Bonsoir Tania, j'ai eu l'occasion de visiter ce palais (voir mon billet http://dasola.canalblog.com/archives/2007/09/01/5945887.html du 01/09/07) Je note le livre de Rufin. La vie de Jacques Coeur est un vrai roman. Bonne après-midi.
Bonsoir Dasola. J'ai visité le palais Jacques Coeur sans guide, il y a des années, mais après avoir lu ce roman, j'aimerais le revoir en compagnie de quelqu'un d'aussi inspiré que le guide dont tu fais l'éloge. Merci pour le lien.
Je viens de chercher une notice sur Rufin dans votre blog car je viens d'emprunter et de lire son récit de voyage du pélerinage de Saint-Jacques de Compostelle. Il l'a fait juste avant d'écrire "Le grand Coeur" et semble dire qu'il y a un lien de cause à effet. Récit écrit avec beaucoup d'humour et qui apprend ce que c'est que ce Pélerinage...

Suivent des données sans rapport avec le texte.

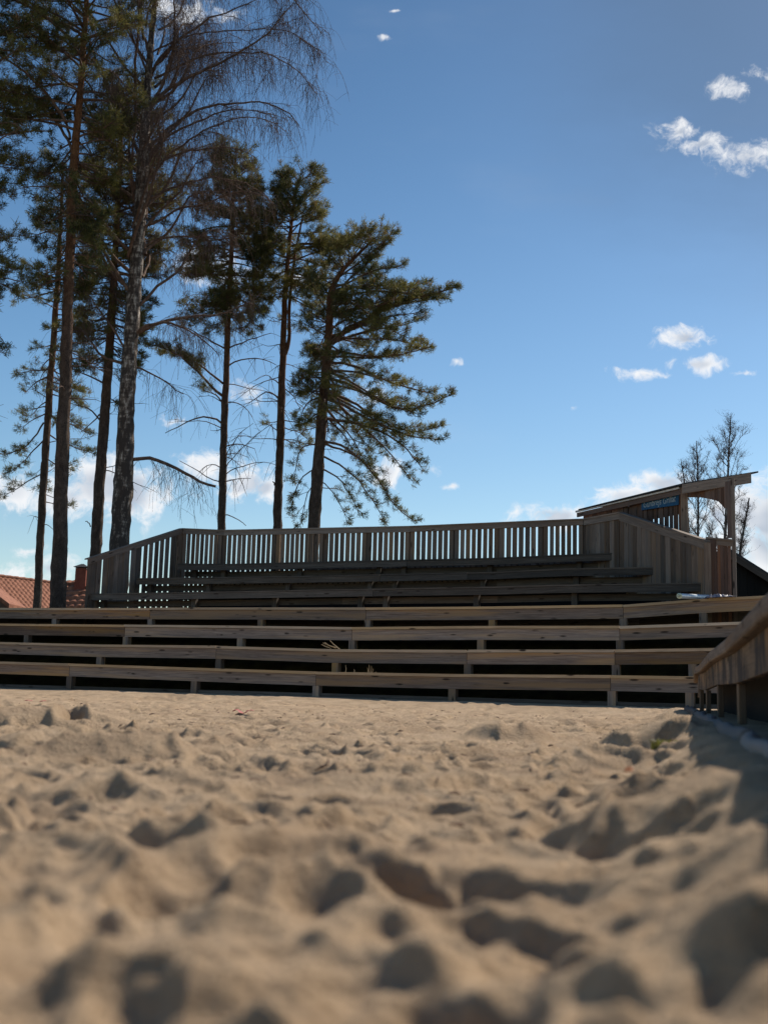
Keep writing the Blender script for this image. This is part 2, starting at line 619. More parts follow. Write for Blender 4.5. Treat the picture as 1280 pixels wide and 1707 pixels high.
RES = .010
RX0, RY0 = -15.0, -1.0
NXR, NYR = int(24 / RES), int(26 / RES)
print('raster', NXR, NYR)
gx = RX0 + np.arange(NXR) * RES
gy_ = RY0 + np.arange(NYR) * RES
HM = np.zeros((NXR, NYR), dtype=np.float32)
for i0 in range(0, NXR, 240):
    XX, YY = np.meshgrid(gx[i0:i0 + 240], gy_, indexing='ij')
    h = np.zeros_like(XX)
    wx = vnoise(XX, YY, .5, 91) * .25
    wy = vnoise(XX, YY, .5, 92) * .25
    rough_ = .30 + .95 * smooth(-.12, .22, vnoise(XX, YY, 1.15, 77) + .5 * vnoise(XX, YY, .4, 78))
    for s_, a_, sd_ in ((1.9, .050, 1), (.85, .046, 2), (.42, .034, 3), (.21, .030, 4), (.10, .022, 5), (.05, .014, 6), (.024, .007, 7)):
        c_, q_ = math.cos(sd_ * 1.3), math.sin(sd_ * 1.3)
        xr, yr = (XX + wx) * c_ - (YY + wy) * q_, (XX + wx) * q_ + (YY + wy) * c_
        nn = vnoise(xr, yr, s_, sd_ + 10)
        if s_ < .9:
            nn = ((.42 - np.abs(nn) * 1.7) * .45 + nn * .55) * rough_   # crests, trampled patches
        h += a_ * nn * (.86 if s_ > .3 else 1.1)
    HM[i0:i0 + 240] = h


def stamp(cx, cy, rx, ry, rot, amp, rim):
    ext = max(rx, ry) * 2.0
    a0, a1 = int((cx - ext - RX0) / RES), int((cx + ext - RX0) / RES)
    b0, b1 = int((cy - ext - RY0) / RES), int((cy + ext - RY0) / RES)
    if a0 < 0 or b0 < 0 or a1 >= NXR or b1 >= NYR:
        return
    X_, Y_ = np.meshgrid(gx[a0:a1] - cx, gy_[b0:b1] - cy, indexing='ij')
    c_, s_ = math.cos(rot), math.sin(rot)
    u_, v_ = (X_ * c_ + Y_ * s_) / rx, (-X_ * s_ + Y_ * c_) / ry
    r2 = np.sqrt(u_ * u_ + v_ * v_)
    HM[a0:a1, b0:b1] += (-amp * np.exp(-(r2 ** 4.5)) + rim * np.exp(-((r2 - 1.25) / .28) ** 2)).astype(np.float32)


for i in range(5200):
    Y_ = .5 + 21 * random.random() ** 1.15
    X_ = random.uniform(-.52 * Y_ - 1.2, .45 * Y_ + .8)
    k_ = random.random()
    if k_ < .45:
        stamp(X_, Y_, random.uniform(.05, .075), random.uniform(.11, .16), random.uniform(0, 3.14), random.uniform(.016, .036), random.uniform(.006, .015))
    elif k_ < .8:
        r_ = random.uniform(.03, .08)
        stamp(X_, Y_, r_, r_ * random.uniform(.7, 1.3), random.uniform(0, 3.14), random.uniform(.008, .020), random.uniform(.002, .008))
    else:
        r_ = random.uniform(.02, .05)
        stamp(X_, Y_, r_, r_, 0, -random.uniform(.008, .02), 0)
for i in range(6000):      # clods and crumbs
    Y_ = .5 + 16 * random.random() ** 1.5
    X_ = random.uniform(-.45 * Y_ - .5, .35 * Y_ + .4)
    r_ = random.uniform(.010, .024)
    stamp(X_, Y_, r_, r_ * random.uniform(.7, 1.4), random.uniform(0, 3), -random.uniform(.004, .011), 0)
# the bigger mounds and hollows of the foreground
for (X_, Y_, rx_, ry_, rot_, amp_, rim_) in (
        (-.62, 2.3, .05, .10, .9, .035, .012), (.30, 2.6, .05, .11, 1.2, .035, .012), (-.28, 2.9, .06, .1, .4, .035, .012), (-.40, 1.35, .05, .09, .2, .03, .01), (.62, 1.55, .05, .09, 1.2, .03, .01), (.33, 1.75, .04, .08, 2.2, .03, .01),
        (-.24, 1.80, .32, .24, .3, -.055, 0), (.50, 2.05, .22, .17, -.3, -.095, 0), (.03, 1.60, .055, .12, .7, .06, .02),
        (.14, 1.26, .05, .10, .9, .05, .015), (1.46, 6.0, .34, .22, 0, -.105, 0), (.80, 7.2, .26, .2, 0, -.085, 0),
        (-2.2, 7.2, .7, .4, 0, -.09, 0), (-.55, 3.0, .25, .2, 0, -.05, 0), (.1, 3.4, .3, .2, .2, -.045, 0),
        (-.22, .95, .14, .10, 0, .05, .01), (.42, 1.35, .14, .10, 0, .012, 0), (-1.0, 4.3, .4, .25, 0, -.06, 0),
        (.9, 4.6, .25, .18, 0, -.03, 0), (.22, .98, .2, .10, .3, -.015, 0), (-.05, 1.12, .10, .07, 0, .03, .01), (2.3, 9, .5, .3, 0, -.06, 0), (.66, 3.1, .10, .08, 0, -.04, 0)):
    stamp(X_, Y_, rx_, ry_, rot_, amp_, rim_)


def sand_h(X, Y):
    xi = np.clip((X - RX0) / RES, 0, NXR - 2)
    yi = np.clip((Y - RY0) / RES, 0, NYR - 2)
    a, b = xi.astype(int), yi.astype(int)
    fx, fy = xi - a, yi - b
    h = HM[a, b] * (1 - fx) * (1 - fy) + HM[a + 1, b] * fx * (1 - fy) + HM[a, b + 1] * (1 - fx) * fy + HM[a + 1, b + 1] * fx * fy
    q = qrow(X, Y)
    base = -.165 + .135 * smooth(17.6, 19.5, q)
    dw = X - (wing_x(Y) - .10)
    base = np.maximum(base, -.165 + .135 * smooth(-.38, -.02, dw))
    att = 1 - .75 * smooth(18.3, 19.5, q)
    att = att * (1 - .8 * smooth(-.25, .0, dw))
    near = smooth(.25, 1.0, np.hypot(X, Y))
    far_ = .56 + .66 * smooth(1.3, 4.6, np.hypot(X, Y))
    h = h * att * far_ * (.45 + .55 * near)
    z = base + h - .02 * (1 - near)
    return np.minimum(z, .02 + 0 * z)


nr, na = 900, 900
rr_ = .30 * (34.0 / .30) ** (np.arange(nr) / (nr - 1))
aa_ = np.radians(np.linspace(-52, 46, na))
RR, AA = np.meshgrid(rr_, aa_, indexing='ij')
SX, SY = RR * np.sin(AA), RR * np.cos(AA)
SZ = sand_h(SX, SY)
q_ = qrow(SX, SY)
keep = (q_ < 20.6)
ii = np.arange(nr * na).reshape(nr, na)
fk = keep[:-1, :-1] & keep[1:, 1:] & keep[1:, :-1] & keep[:-1, 1:]
F4 = np.stack([ii[:-1, :-1], ii[:-1, 1:], ii[1:, 1:], ii[1:, :-1]], -1)[fk]
F4 = F4[:, ::-1]
used = np.unique(F4)
remap = np.full(nr * na, -1)
remap[used] = np.arange(len(used))
V = np.stack([SX.ravel(), SY.ravel(), SZ.ravel()], -1)[used]
sand = np_mesh('sand', V, remap[F4], M['sand'], smooth=True)
tag(sand, kind='structure')

# the land around: level sand round the court, a grassy rise under and behind the benches
gxs = np.concatenate([np.linspace(-400, -30, 14), np.linspace(-28, 28, 113), np.linspace(30, 400, 14)])
gys = np.concatenate([np.linspace(-200, -8, 8), np.linspace(-6, 60, 133), np.linspace(64, 900, 22)])
GX, GY = np.meshgrid(gxs, gys, indexing='ij')
q_ = qrow(GX, GY)
GZ = -.42 + .30 * smooth(19.8, 20.4, q_) + 1.52 * smooth(20.6, 24.2, q_)
nx_, ny_ = GX.shape
ii = np.arange(nx_ * ny_).reshape(nx_, ny_)
F4 = np.stack([ii[:-1, :-1], ii[1:, :-1], ii[1:, 1:], ii[:-1, 1:]], -1).reshape(-1, 4)
land = np_mesh('ground', np.stack([GX.ravel(), GY.ravel(), GZ.ravel()], -1), F4, M['earth'], smooth=True)
tag(land, kind='structure')
LANDZ = 1.40

# ------------------------------------------------------------------ benches
D0 = {1: 19.6, 2: 20.6, 3: 21.6, 4: 22.6, 5: 23.9, 6: 25.3, 7: 26.6, 8: 27.3}


def rowD(k, x, extra=0.0):
    return (D0[k] + extra) / (1 + SLOPE * (x - 640) / FPX)


TOPS = {1: [(-260, 1094), (0, 1102.6), (117, 1106), (324, 1113), (527, 1119.4), (753, 1123.3), (1018, 1125.2), (1152, 1127.3), (1290, 1129.6)],
        2: [(-260, 1062), (0, 1070.5), (166.6, 1074.7), (365, 1076.6), (559, 1082.3), (779, 1083.3), (1025, 1083), (1152, 1081), (1290, 1079)],
        3: [(-260, 1036.5), (0, 1039.6), (45.5, 1040), (210.6, 1041.6), (400.8, 1043.5), (586.7, 1045.9), (800.7, 1043.9), (1031.8, 1043.6), (1220, 1036.9), (1330, 1033)],
        4: [(-260, 1013), (0, 1013.2), (91.8, 1013.4), (251, 1013.4), (434.7, 1013), (612.7, 1013.2), (819.4, 1011.6), (1037.3, 1008.4), (1170.3, 998.3), (1330, 990)],
        5: [(150, 989.8), (390, 985.8), (560, 982.5), (820, 978.2), (940, 974.8), (1178, 971.7)],
        6: [(228, 963.8), (390, 961.8), (560, 959), (820, 953.4), (940, 947.8), (1105, 944.8)],
        7: [(297, 940), (390, 940), (560, 935.6), (820, 930), (940, 924.8), (1040, 920.9)]}
POSTS = {1: [-95, 117, 324.5, 527, 753.3, 1018.5, 1148], 2: [-35, 166.6, 365, 559, 779, 1025, 1152.7],
         3: [-120, 45.5, 210.6, 400.8, 586.7, 800.7, 1031.8, 1262], 4: [-70, 91.8, 251, 434.7, 612.7, 819.4, 1037.3, 1170.3, 1300],
         5: [163, 315, 450, 593.5, 635.6, 787.5, 951.7, 1155.6], 6: [242, 340, 472.5, 610, 651.4, 799, 955, 1087],
         7: [317.5, 365, 492.5, 625, 667, 810.6, 960, 1021.5]}
JOINTS = {1: [-260, 117, 527, 1017, 1290], 2: [-260, 361, 778, 1024, 1290], 3: [-260, 209, 587, 1032, 1330], 4: [-260, 251, 610, 1038, 1330],
          5: [150, 621.5, 1178], 6: [228, 633, 779, 1105], 7: [297, 678, 1040]}


def ytop(k, x):
    t = TOPS[k]
    return float(np.interp(x, [q[0] for q in t], [q[1] for q in t]))


def rowP(k, x):
    return P(x, ytop(k, x), rowD(k, x))


def pts_between(k, a, b):
    xs = [a] + [q[0] for q in TOPS[k] if a + 12 < q[0] < b - 12] + [b]
    return [rowP(k, x) for x in xs]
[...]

Je lirai certainement "Immortelle randonnée". Dans un entretien à La Libre, lu ceci :
- "Compostelle vous aura finalement aidé à traverser la peur du vide.
- Le vide est toujours relatif. Je suis passé de l’abondance à une vie privilégiée. Mais tout même, c’est un vide. Le chemin, au lieu de vous faire subir le vide, vous le fait choisir. Même si c’est malgré vous. Je l’ai transcendé dès mon retour par l’écriture du "Grand Cœur". Chacun peut créer sa vie avec cette espérance de quelque chose qui marque un peu son existence dans le monde, sur un mode actif. C’est une pierre sur le chemin."
http://www.lalibre.be/culture/medias-tele/pour-jean-christophe-rufin-compostelle-a-un-sens-5268961235703b12653541b8
Le grand coeur est un livre riche, une réflexion sur le pouvoir, un vision d'une époque bouillonnante et changeante, qui émergeait du Moyen-âge. j'ai été heureuse de voir ici des photos du palais. La description des deux façades si différentes m'avait donné envie de le voir.
J'ai cherché ton billet sur ce roman, mais je ne l'ai pas trouvé : n'hésite pas à indiquer le lien si tu repasses par ici.